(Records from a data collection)

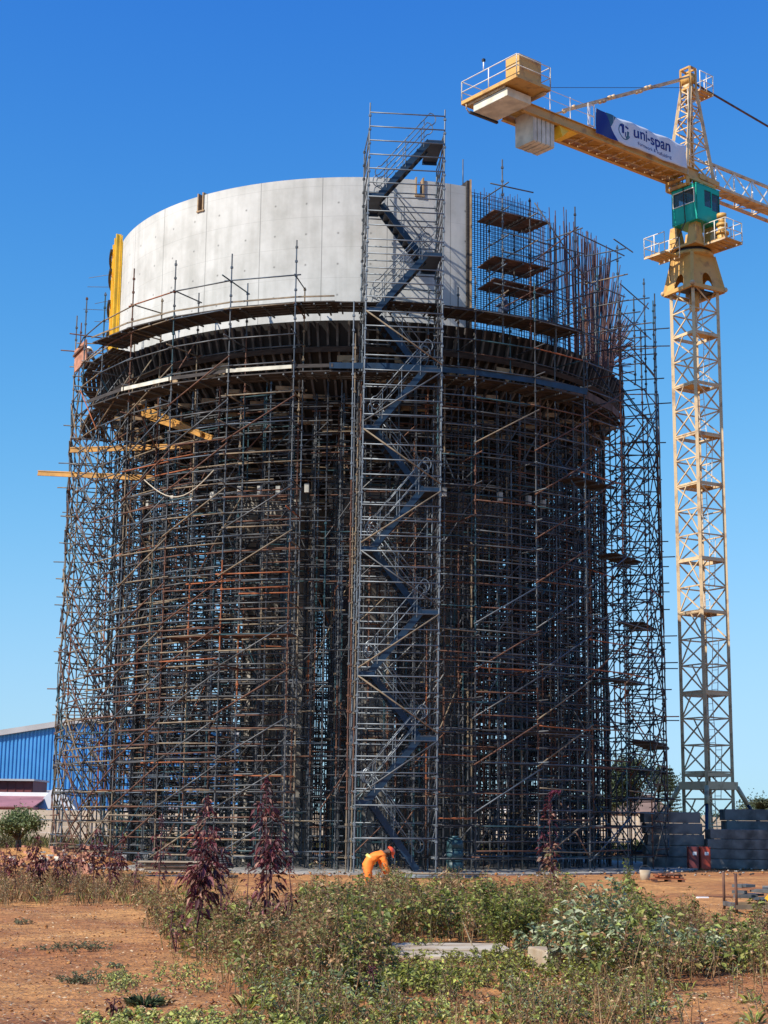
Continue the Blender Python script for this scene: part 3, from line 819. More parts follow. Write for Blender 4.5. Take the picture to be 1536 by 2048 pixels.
# ------------------------------------------------------------------ tower crane
A39 = R_(39); cu = Vector((math.cos(A39), math.sin(A39), 0)); cv = Vector((-cu.y, cu.x, 0)); CM = Vector((15.05, 74, 0))
def L(s, w_, z): return CM - cu * s + cv * w_ + Vector((0, 0, z))
UPZ = Vector((0, 0, 1))
crane = thing('tower_crane', 'yellow tower crane with green cab standing right of the tank', 'crane', (15.05, 74, 0))
def corner(k, hd=1.11):
    t = R_(-14.2 + 90 * k); return Vector((math.cos(t) * hd, math.sin(t) * hd, 0))
for k in range(4):
    mb = MB(); c = corner(k)
    mb.beam(CM + c, CM + c + UPZ * 27.2, .15, .15, 'crane_cream', up=c); mb.build('mast_leg', crane)
items = []; zs = [0.3 + 1.225 * i for i in range(23)]
for k in range(4):
    a, b = corner(k), corner((k + 1) % 4)
    for i, z in enumerate(zs[:-1]):
        z2 = zs[i + 1]; pa, pb = CM + a, CM + b
        def f1(mb, pa=pa, pb=pb, z=z): mb.beam(pa + UPZ * z, pb + UPZ * z, .06, .06, 'crane_cream')
        items.append(((pa + pb) / 2 + UPZ * z, f1))
        p, q_ = (pa, pb) if i % 2 == 0 else (pb, pa)
        def f2(mb, p=p, q_=q_, z=z, z2=z2): mb.beam(p + UPZ * z, q_ + UPZ * z2, .055, .055, 'crane_cream')
        items.append(((pa + pb) / 2 + UPZ * (z + .6), f2))
        if k in (2,) :
            def f3(mb, p=p, q_=q_, z=z, z2=z2): mb.beam(q_ + UPZ * z, (p + q_) / 2 + UPZ * z2, .05, .05, 'crane_cream')
            items.append(((pa + pb) / 2 + UPZ * (z + .7), f3))
emit(crane, 'lattice_bar', items)
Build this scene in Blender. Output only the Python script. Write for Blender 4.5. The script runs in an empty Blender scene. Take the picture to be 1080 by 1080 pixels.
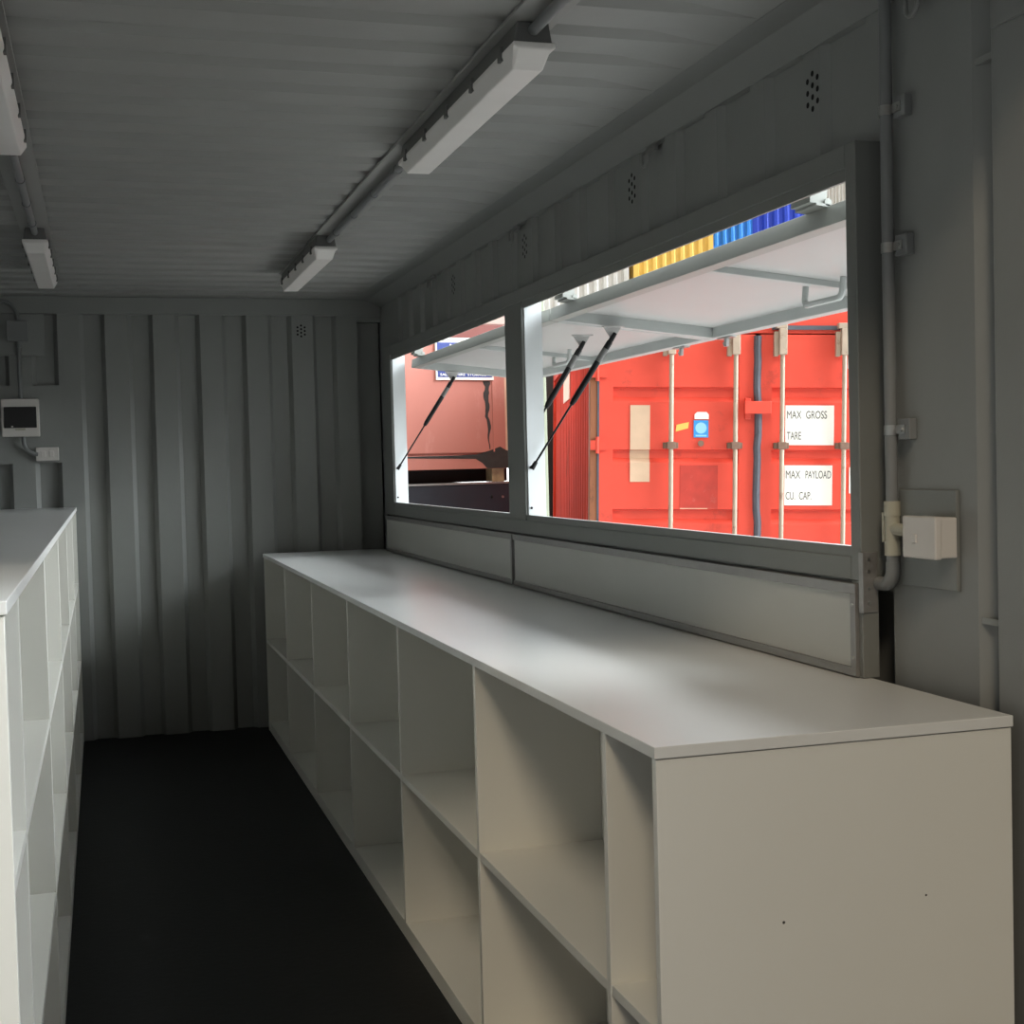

▸ **Set problem**
Repeat the material above in full and exactly, apart from the pictures.

▸ **Task output**
Continue the Blender Python script for this scene: part 3, from line 819. More parts follow. Write for Blender 4.5. Take the picture to be 1536 by 2048 pixels.
# ------------------------------------------------------------------ tower crane
A39 = R_(39); cu = Vector((math.cos(A39), math.sin(A39), 0)); cv = Vector((-cu.y, cu.x, 0)); CM = Vector((15.05, 74, 0))
def L(s, w_, z): return CM - cu * s + cv * w_ + Vector((0, 0, z))
UPZ = Vector((0, 0, 1))
crane = thing('tower_crane', 'yellow tower crane with green cab standing right of the tank', 'crane', (15.05, 74, 0))
def corner(k, hd=1.11):
    t = R_(-14.2 + 90 * k); return Vector((math.cos(t) * hd, math.sin(t) * hd, 0))
for k in range(4):
    mb = MB(); c = corner(k)
    mb.beam(CM + c, CM + c + UPZ * 27.2, .15, .15, 'crane_cream', up=c); mb.build('mast_leg', crane)
items = []; zs = [0.3 + 1.225 * i for i in range(23)]
for k in range(4):
    a, b = corner(k), corner((k + 1) % 4)
    for i, z in enumerate(zs[:-1]):
        z2 = zs[i + 1]; pa, pb = CM + a, CM + b
        def f1(mb, pa=pa, pb=pb, z=z): mb.beam(pa + UPZ * z, pb + UPZ * z, .06, .06, 'crane_cream')
        items.append(((pa + pb) / 2 + UPZ * z, f1))
        p, q_ = (pa, pb) if i % 2 == 0 else (pb, pa)
        def f2(mb, p=p, q_=q_, z=z, z2=z2): mb.beam(p + UPZ * z, q_ + UPZ * z2, .055, .055, 'crane_cream')
        items.append(((pa + pb) / 2 + UPZ * (z + .6), f2))
        if k in (2,) :
            def f3(mb, p=p, q_=q_, z=z, z2=z2): mb.beam(q_ + UPZ * z, (p + q_) / 2 + UPZ * z2, .05, .05, 'crane_cream')
            items.append(((pa + pb) / 2 + UPZ * (z + .7), f3))
emit(crane, 'lattice_bar', items)
Build this scene in Blender. Output only the Python script. Write for Blender 4.5. The script runs in an empty Blender scene. Take the picture to be 1080 by 1080 pixels.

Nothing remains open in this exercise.